На самом деле, Мона была в жизни Миллера. Она и вправду достала денег на поездку в Европу. Но, вопреки ее уверениям в «Нексусе», не поехала вместе с Генри. Мона взяла деньги у Папочки и отправила мужа во Францию. Сама же осталась в Америке и, как пишет Миллер в «Тропике рака», болела и голодала там. И все время обещала приехать. Что было дальше с Моной, я не знаю. В «Черной весне» ее имя ни разу не упоминается. А «Тропик Козерога» еще не читала.
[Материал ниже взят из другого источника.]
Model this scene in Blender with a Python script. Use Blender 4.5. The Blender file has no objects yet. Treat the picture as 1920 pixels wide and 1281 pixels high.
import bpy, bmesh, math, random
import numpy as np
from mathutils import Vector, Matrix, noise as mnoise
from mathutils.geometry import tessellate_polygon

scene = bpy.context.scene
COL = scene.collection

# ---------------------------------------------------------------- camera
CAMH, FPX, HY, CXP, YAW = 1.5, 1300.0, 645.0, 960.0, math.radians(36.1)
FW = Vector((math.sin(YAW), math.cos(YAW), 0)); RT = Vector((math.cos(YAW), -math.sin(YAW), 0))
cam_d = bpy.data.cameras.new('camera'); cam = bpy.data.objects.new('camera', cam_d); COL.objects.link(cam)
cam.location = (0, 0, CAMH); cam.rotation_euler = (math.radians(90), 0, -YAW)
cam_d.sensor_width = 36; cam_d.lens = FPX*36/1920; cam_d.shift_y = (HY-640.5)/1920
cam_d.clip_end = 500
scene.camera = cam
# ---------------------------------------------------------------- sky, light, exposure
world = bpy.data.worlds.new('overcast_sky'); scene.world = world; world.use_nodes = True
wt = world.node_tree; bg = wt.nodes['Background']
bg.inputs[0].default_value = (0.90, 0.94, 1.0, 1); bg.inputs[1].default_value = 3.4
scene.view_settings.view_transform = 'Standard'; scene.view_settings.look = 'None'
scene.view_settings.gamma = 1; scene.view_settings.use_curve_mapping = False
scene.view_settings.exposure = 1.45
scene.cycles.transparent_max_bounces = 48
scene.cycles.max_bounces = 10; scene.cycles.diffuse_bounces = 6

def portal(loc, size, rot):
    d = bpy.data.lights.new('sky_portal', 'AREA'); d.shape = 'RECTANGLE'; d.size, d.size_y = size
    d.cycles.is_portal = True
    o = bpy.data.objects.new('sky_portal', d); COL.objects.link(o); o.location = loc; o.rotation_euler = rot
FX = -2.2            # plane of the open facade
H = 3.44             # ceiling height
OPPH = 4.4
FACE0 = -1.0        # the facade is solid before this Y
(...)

Миллер поражает легкостью повествования. Он не строит сюжет, он знает, что роман, будучи отражением жизни, должен показать и самое главное – что в судьбе человека не так много захватывающих дух поворотов. Жизнь – не вираж, не серпантин с отвесным склоном. В ней все неспешно. Судьба человека, его предназначение на земле очерчивается так же медленно, словно вся она – пазлы, собрав которые, увидишь ровную небесную лазурь с немногими белыми облачками или заплатами тучек, идущими из-за горизонта. И только внизу, далеко, далеко, близко к земле – можно различить склон горы с маленькой едва движущейся точкой. Эта точка и есть человек. И лишь опытный глаз художника, знающего все полутона одного не самого яркого цвета, может увидеть перемены и повороты, очередной виток однообразно ведущего вверх серпантина. И только он, автор, может позволить себе наводить диоптрии и разглядывать в деталях эту точечку, имя которой придумал сам. Наблюдение со стороны, а иногда и как будто изнутри ситуации или души человека, – и есть повествование в романах Миллера.